>>>
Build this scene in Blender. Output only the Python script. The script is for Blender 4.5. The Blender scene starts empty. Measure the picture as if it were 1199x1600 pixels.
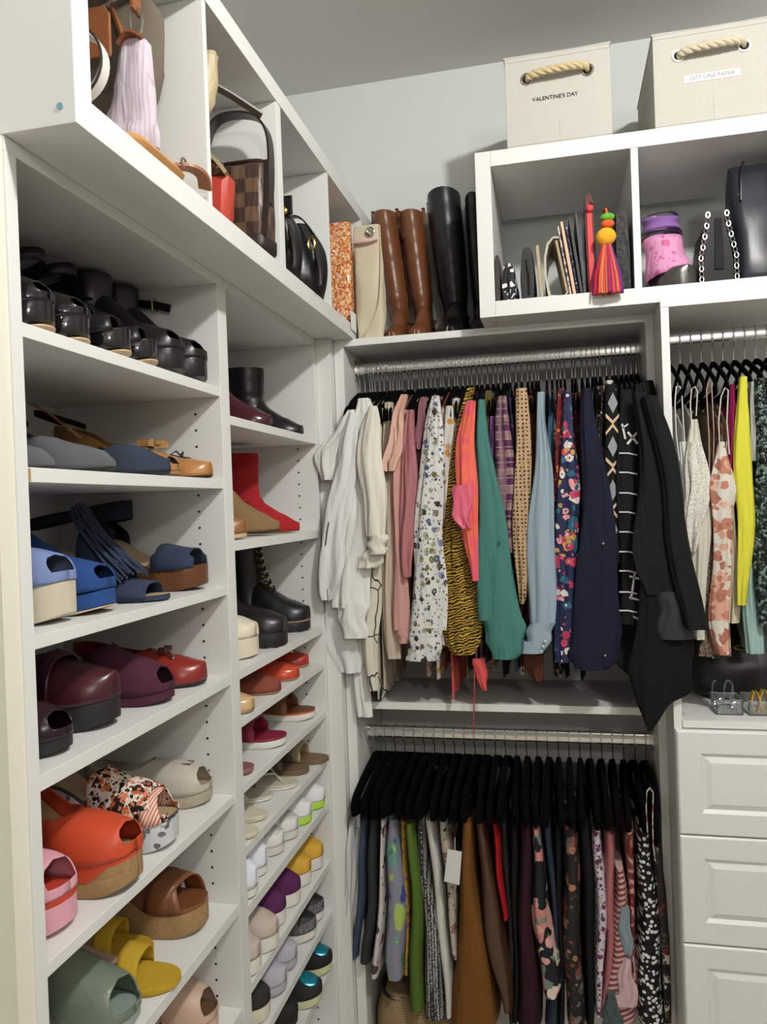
<<<
>>>
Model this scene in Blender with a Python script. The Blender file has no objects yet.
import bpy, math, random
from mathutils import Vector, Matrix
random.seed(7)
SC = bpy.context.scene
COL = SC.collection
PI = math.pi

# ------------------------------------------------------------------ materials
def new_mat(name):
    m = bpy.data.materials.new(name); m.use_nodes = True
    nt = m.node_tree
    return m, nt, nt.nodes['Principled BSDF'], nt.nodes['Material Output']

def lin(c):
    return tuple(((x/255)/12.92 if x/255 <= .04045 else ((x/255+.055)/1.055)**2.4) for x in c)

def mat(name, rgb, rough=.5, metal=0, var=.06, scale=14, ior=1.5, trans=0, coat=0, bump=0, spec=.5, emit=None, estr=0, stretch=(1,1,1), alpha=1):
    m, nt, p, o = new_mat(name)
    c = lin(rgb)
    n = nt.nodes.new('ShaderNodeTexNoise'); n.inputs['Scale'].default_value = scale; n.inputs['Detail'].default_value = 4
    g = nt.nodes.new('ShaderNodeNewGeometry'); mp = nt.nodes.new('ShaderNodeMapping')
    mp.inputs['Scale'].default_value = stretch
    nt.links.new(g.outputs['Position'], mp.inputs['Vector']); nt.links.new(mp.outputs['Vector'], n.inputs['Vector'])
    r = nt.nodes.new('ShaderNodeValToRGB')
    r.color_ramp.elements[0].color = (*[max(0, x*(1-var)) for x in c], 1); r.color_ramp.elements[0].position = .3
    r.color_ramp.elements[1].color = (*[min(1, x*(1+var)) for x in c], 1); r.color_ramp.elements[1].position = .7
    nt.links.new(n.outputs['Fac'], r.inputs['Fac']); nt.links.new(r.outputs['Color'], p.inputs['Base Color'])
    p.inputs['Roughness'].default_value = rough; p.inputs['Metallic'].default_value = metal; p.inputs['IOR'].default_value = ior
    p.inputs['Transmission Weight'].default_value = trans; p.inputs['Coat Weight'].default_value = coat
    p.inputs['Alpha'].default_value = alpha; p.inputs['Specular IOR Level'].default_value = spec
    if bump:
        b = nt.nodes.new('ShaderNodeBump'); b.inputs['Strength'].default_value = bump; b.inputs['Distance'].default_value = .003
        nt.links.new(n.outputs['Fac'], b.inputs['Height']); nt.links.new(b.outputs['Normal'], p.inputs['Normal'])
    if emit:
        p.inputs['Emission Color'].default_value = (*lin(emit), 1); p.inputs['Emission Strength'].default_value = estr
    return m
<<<
>>>
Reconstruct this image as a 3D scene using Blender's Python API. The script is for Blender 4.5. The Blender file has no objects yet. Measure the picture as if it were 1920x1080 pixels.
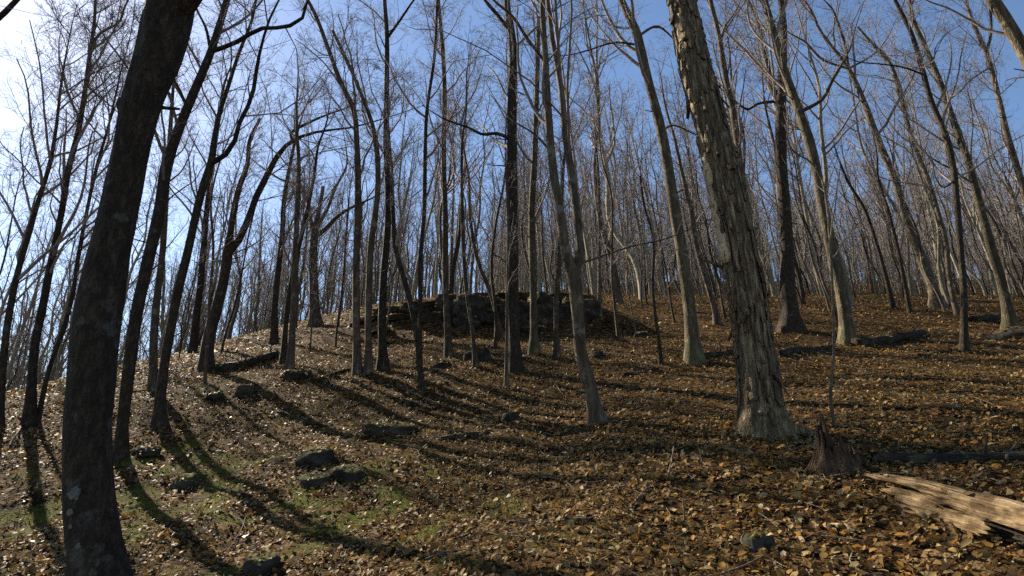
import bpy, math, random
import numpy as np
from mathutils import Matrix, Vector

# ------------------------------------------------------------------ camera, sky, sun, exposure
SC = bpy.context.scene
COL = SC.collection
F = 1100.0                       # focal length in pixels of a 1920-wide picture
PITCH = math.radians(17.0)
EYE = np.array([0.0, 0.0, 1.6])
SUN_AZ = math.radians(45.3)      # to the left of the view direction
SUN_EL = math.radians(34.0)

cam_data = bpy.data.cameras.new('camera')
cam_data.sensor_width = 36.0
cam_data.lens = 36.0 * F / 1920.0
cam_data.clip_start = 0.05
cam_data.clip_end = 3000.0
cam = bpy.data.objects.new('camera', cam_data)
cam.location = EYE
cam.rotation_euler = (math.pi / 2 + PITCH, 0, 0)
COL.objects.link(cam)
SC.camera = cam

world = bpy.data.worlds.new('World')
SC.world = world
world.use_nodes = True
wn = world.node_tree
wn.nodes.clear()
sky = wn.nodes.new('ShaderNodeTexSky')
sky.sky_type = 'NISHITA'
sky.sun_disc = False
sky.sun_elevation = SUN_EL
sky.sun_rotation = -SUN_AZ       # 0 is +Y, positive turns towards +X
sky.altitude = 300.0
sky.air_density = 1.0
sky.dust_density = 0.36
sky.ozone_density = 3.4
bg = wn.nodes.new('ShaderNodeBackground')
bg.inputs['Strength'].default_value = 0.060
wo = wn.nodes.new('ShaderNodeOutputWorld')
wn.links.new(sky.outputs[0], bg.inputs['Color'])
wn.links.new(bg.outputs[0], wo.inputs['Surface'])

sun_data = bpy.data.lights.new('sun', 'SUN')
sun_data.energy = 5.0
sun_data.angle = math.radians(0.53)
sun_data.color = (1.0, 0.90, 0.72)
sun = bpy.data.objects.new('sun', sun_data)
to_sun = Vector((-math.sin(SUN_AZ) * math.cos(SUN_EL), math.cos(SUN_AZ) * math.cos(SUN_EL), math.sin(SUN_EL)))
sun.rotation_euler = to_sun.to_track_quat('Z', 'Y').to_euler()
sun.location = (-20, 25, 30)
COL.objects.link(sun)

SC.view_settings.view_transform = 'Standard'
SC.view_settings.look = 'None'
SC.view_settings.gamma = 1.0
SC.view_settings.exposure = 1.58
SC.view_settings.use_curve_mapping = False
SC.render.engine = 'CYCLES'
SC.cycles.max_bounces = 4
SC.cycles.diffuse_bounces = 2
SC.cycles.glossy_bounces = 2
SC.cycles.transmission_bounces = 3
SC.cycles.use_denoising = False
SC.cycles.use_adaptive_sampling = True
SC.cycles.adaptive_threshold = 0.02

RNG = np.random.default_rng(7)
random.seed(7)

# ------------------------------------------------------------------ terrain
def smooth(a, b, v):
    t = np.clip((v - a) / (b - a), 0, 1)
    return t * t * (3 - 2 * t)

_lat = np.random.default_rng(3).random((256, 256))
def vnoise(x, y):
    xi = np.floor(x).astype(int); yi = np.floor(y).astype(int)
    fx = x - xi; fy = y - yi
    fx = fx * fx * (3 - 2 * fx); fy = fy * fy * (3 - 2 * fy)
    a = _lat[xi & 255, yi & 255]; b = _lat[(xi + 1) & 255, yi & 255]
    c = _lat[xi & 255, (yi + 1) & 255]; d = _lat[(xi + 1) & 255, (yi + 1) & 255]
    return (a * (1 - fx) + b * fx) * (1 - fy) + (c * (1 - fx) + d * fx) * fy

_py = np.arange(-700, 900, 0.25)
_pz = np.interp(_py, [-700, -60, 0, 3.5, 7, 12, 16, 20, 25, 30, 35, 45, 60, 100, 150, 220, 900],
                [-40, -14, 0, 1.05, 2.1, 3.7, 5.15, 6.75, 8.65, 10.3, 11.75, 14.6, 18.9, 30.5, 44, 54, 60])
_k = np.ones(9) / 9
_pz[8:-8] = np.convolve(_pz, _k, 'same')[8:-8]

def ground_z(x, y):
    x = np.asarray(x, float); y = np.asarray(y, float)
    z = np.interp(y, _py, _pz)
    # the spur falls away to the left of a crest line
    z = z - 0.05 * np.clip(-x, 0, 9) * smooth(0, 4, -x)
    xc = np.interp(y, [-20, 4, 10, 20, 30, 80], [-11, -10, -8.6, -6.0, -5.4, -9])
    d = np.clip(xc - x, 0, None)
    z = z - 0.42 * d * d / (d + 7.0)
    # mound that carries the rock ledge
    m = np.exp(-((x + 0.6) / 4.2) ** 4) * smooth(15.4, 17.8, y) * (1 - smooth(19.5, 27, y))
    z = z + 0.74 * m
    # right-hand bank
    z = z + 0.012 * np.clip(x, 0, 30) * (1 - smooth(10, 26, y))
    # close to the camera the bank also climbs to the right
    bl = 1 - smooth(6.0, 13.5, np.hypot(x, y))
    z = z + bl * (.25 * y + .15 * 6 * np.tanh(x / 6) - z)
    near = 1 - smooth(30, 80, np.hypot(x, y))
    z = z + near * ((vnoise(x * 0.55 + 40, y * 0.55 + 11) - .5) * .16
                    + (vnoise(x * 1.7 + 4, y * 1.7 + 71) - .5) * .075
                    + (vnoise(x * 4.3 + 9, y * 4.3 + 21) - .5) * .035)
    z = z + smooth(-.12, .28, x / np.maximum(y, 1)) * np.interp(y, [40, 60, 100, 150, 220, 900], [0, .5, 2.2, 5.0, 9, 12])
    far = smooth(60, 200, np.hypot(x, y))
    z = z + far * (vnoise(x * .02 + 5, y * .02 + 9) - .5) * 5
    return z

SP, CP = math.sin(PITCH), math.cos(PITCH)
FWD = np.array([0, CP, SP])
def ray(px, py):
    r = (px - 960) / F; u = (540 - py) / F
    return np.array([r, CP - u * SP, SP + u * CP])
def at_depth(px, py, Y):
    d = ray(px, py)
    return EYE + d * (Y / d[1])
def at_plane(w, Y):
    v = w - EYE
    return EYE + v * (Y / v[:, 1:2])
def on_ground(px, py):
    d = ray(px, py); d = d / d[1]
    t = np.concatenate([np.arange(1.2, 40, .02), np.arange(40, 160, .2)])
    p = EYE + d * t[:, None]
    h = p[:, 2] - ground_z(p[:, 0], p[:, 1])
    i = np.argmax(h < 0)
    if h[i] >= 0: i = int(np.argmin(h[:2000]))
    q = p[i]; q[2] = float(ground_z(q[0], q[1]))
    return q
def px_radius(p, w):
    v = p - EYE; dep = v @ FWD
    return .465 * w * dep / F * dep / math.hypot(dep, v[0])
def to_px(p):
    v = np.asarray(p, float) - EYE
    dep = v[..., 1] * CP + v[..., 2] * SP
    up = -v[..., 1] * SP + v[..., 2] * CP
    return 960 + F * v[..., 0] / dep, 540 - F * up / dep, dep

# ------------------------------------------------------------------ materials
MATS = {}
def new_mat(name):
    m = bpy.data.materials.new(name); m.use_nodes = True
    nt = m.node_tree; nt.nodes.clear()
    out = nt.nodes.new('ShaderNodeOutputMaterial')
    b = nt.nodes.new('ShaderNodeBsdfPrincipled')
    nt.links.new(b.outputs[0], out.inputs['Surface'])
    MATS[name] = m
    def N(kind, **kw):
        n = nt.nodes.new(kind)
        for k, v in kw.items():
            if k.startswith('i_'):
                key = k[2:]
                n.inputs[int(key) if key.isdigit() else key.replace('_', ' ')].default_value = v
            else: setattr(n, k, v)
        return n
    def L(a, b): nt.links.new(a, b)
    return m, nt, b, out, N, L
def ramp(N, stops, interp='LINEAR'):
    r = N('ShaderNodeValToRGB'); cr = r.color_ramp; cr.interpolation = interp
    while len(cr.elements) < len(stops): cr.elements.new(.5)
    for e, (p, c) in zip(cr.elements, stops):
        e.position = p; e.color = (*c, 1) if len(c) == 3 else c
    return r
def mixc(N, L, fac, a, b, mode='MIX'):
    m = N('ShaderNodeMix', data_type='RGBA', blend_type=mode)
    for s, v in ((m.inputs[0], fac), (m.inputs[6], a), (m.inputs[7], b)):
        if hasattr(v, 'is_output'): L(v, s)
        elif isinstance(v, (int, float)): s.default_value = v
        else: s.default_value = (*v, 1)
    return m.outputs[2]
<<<
(What is being asked): From the line with "Model this scene" through the line with "return tuple(((x/255)/12.92 if", repeat every line exactly, both ends included, and nothing outside that range.

(Task answer):
Model this scene in Blender with a Python script. The Blender file has no objects yet.
import bpy, math, random
from mathutils import Vector, Matrix
random.seed(7)
SC = bpy.context.scene
COL = SC.collection
PI = math.pi

# ------------------------------------------------------------------ materials
def new_mat(name):
    m = bpy.data.materials.new(name); m.use_nodes = True
    nt = m.node_tree
    return m, nt, nt.nodes['Principled BSDF'], nt.nodes['Material Output']

def lin(c):
    return tuple(((x/255)/12.92 if x/255 <= .04045 else ((x/255+.055)/1.055)**2.4) for x in c)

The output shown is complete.